### STATED GOAL
Type every record exactly as it appears.

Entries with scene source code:
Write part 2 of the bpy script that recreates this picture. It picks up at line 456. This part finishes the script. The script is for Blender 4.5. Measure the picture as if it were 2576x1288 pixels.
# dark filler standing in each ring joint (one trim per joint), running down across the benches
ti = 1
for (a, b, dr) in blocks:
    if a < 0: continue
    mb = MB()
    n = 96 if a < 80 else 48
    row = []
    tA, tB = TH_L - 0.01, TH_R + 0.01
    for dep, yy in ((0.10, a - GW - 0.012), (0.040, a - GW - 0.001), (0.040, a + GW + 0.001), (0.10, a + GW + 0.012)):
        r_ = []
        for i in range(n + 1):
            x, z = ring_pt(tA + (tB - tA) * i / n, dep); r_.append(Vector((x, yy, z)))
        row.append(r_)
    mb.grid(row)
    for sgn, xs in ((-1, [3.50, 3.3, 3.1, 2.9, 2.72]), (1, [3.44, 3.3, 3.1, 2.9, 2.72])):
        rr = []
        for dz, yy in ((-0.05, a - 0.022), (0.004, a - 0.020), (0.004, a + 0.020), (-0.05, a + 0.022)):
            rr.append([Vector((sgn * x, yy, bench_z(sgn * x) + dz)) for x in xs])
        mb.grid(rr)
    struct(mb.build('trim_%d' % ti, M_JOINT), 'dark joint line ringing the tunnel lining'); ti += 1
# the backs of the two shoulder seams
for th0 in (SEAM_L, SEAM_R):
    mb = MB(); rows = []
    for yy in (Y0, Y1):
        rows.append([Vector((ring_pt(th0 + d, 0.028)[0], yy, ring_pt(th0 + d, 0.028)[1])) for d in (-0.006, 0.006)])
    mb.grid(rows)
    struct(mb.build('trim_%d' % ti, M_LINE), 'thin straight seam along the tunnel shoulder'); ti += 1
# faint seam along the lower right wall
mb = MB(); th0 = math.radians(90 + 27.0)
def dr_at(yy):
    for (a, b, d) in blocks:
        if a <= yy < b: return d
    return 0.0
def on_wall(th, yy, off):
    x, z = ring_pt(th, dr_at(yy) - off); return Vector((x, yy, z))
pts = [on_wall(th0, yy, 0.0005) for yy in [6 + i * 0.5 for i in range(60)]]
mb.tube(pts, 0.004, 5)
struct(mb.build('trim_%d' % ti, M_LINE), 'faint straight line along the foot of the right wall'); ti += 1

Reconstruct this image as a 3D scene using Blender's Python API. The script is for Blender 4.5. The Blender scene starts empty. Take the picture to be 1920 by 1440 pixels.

### ANSWER TO THIS TASK
Write part 2 of the bpy script that recreates this picture. It picks up at line 456. This part finishes the script. The script is for Blender 4.5. Measure the picture as if it were 2576x1288 pixels.
# dark filler standing in each ring joint (one trim per joint), running down across the benches
ti = 1
for (a, b, dr) in blocks:
    if a < 0: continue
    mb = MB()
    n = 96 if a < 80 else 48
    row = []
    tA, tB = TH_L - 0.01, TH_R + 0.01
    for dep, yy in ((0.10, a - GW - 0.012), (0.040, a - GW - 0.001), (0.040, a + GW + 0.001), (0.10, a + GW + 0.012)):
        r_ = []
        for i in range(n + 1):
            x, z = ring_pt(tA + (tB - tA) * i / n, dep); r_.append(Vector((x, yy, z)))
        row.append(r_)
    mb.grid(row)
    for sgn, xs in ((-1, [3.50, 3.3, 3.1, 2.9, 2.72]), (1, [3.44, 3.3, 3.1, 2.9, 2.72])):
        rr = []
        for dz, yy in ((-0.05, a - 0.022), (0.004, a - 0.020), (0.004, a + 0.020), (-0.05, a + 0.022)):
            rr.append([Vector((sgn * x, yy, bench_z(sgn * x) + dz)) for x in xs])
        mb.grid(rr)
    struct(mb.build('trim_%d' % ti, M_JOINT), 'dark joint line ringing the tunnel lining'); ti += 1
# the backs of the two shoulder seams
for th0 in (SEAM_L, SEAM_R):
    mb = MB(); rows = []
    for yy in (Y0, Y1):
        rows.append([Vector((ring_pt(th0 + d, 0.028)[0], yy, ring_pt(th0 + d, 0.028)[1])) for d in (-0.006, 0.006)])
    mb.grid(rows)
    struct(mb.build('trim_%d' % ti, M_LINE), 'thin straight seam along the tunnel shoulder'); ti += 1
# faint seam along the lower right wall
mb = MB(); th0 = math.radians(90 + 27.0)
def dr_at(yy):
    for (a, b, d) in blocks:
        if a <= yy < b: return d
    return 0.0
def on_wall(th, yy, off):
    x, z = ring_pt(th, dr_at(yy) - off); return Vector((x, yy, z))
pts = [on_wall(th0, yy, 0.0005) for yy in [6 + i * 0.5 for i in range(60)]]
mb.tube(pts, 0.004, 5)
struct(mb.build('trim_%d' % ti, M_LINE), 'faint straight line along the foot of the right wall'); ti += 1

Reconstruct this image as a 3D scene using Blender's Python API. The script is for Blender 4.5. The Blender scene starts empty. Take the picture to be 1920 by 1440 pixels.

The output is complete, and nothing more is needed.